Abstract

The Vandredalen thrust sheet forms the allochthonous Caledonian front in Kronprins Christian Land, eastern North Greenland. It transported Neoproterozoic shallow marine, arkosic sediments of the Rivieradal Group and shelf sediments of the Hagen Fjord Group across parautochthonous Neoproterozoic–Ordovician sediments on the foreland. The thrust sheet roots to the east along the Brede Spærregletscher–Hekla Sund lineament and has a demonstrable westwards displacement of c. 40 km. A large part of that displacement ( c . 22 km) is achieved on a single structure, the Vandredalen thrust, but this is only one of a linked system of thrusts which involve parautochthonous thin-skinned thrust sheets to the west and thicker skinned thrust sheets now exposed in the east.
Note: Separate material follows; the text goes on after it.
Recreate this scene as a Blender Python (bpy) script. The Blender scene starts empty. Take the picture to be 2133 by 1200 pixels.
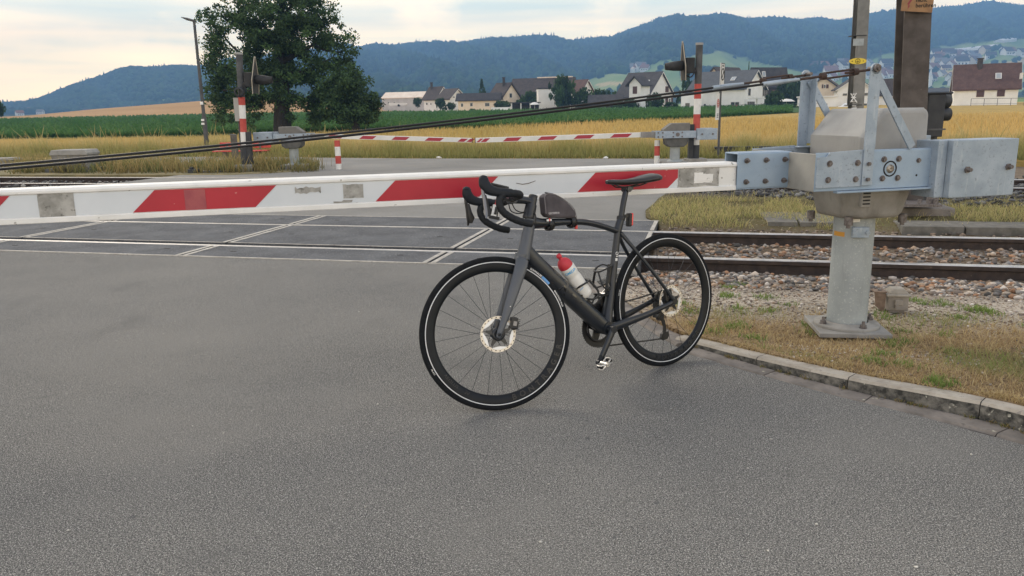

Conodont geothermometry suggests that the thick-skinned thrust sheets formerly extended westwards above the Vandredalen thrust sheet at higher structural levels. Restoration of the displacement on the thin-skinned thrusts reveals the Rivieradal Group to be a Neoproterozoic syn-rift sequence deposited in an eastwards-facing extensional half-graben (Hekla Sund Basin) which originally lay immediately to the east of the Brede Spærregletscher–Hekla Sund lineament. The transgressive Hagen Fjord Group represents a period of post-rift thermal re-equilibration in latest Riphean time and the youngest units in the group overstep the original rift shoulder. The Hekla Sund Basin represents another example of the rift-sag episodes which are an important feature of the pre-Iapetan evolution of the Laurentian margin successions and comparisons are made with coeval basins in Scotland and Svalbard.